Hoy se me ha roto una zapatilla de andar por casa.
No ha sido intencionado. Estaba emulando a Pirsig y aprendiendo a reparar mi bicicleta y al levantarme, rass... El pie se ha ido con la parte de arriba, y la suela y parte del fieltro por otro lado.
Empieza a hacer calor para llevar pantuflas, y estaban ya gastadas del uso diario. No las arreglaré. Estamos en una sociedad donde sale más barato comprar que reparar, y por tan poco no voy a aprender también el oficio de zapatero.
Así que toca tirarlas. Las dos, la que está aún bien tras la rota, que está mal visto llevar calcetines de distinto par, y peor aún el calzado. Pero este acto tan tonto, en una mañana en que iba a subir a una gran superficie comercial - una vez o dos veces al año- me ha retrotraído a cuando hace un año y medio los dos subimos a esa gran superficie, y entre otras cosas compramos estas zapatillas.
Digo los dos porque aunque pareja, tampoco estuvimos tan unidos que fuéramos uno, como mucho un solo barco a punto siempre de naufragar entre tormentas y desacuerdos. Un solo bando algunas veces y un único sueño compartido en las reconciliaciones.
De todo un año de vida, de complicaciones, caricias y heridas me quedaba ahora, casi un año después de la ruptura, unas zapatillas.

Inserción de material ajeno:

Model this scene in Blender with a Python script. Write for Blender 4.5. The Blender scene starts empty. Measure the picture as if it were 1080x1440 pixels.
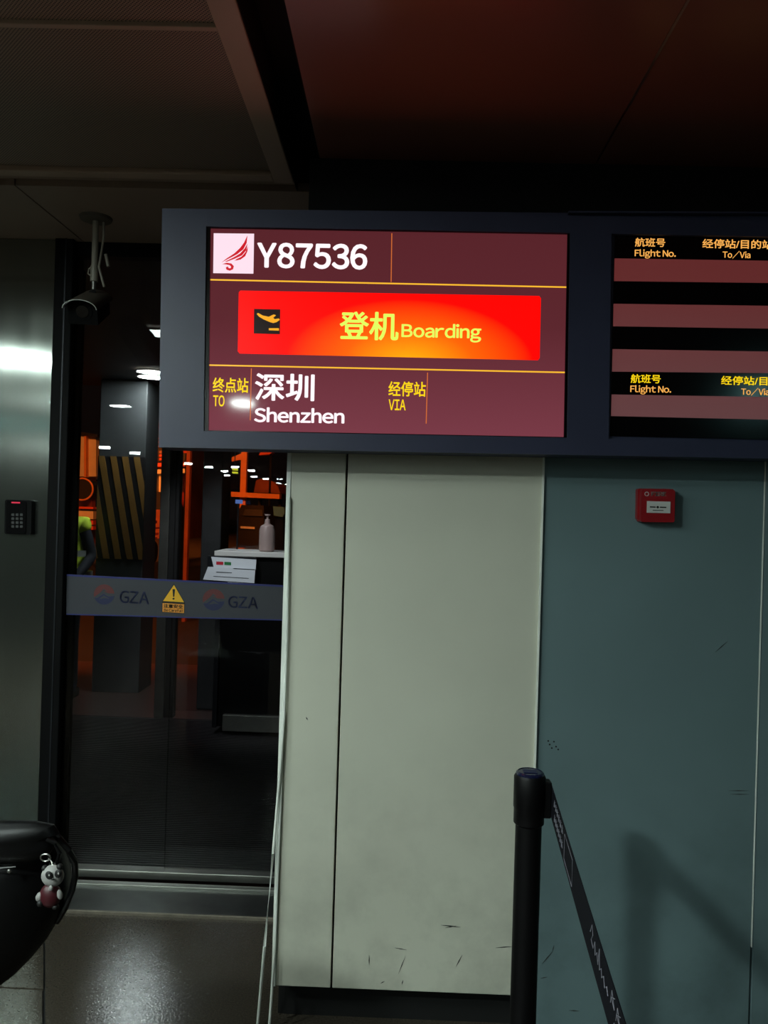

Zapatillas que he tirado a la papelera de mi cuarto. Habitación al que me mudé al poco de conocerte, y que es una sola de las muchas cosas que sin ser tuyas, aparecieron en mi vida porque existías.
Fuiste muros que superar, galerna contra la que luchar, enemiga íntima. También maestra, escuela de lo bueno y malo, de lo que quiero y lo que no. Y mientras todo eso ocurría, tuvimos momentos que no se han de olvidar.
No volveré a comprarme unas zapatillas como estas, ni volveré a desear que volvamos. Pero en este momento en que tiro unas zapatillas viejas, la vida se me antoja un lugar más extraño, más triste y hermoso.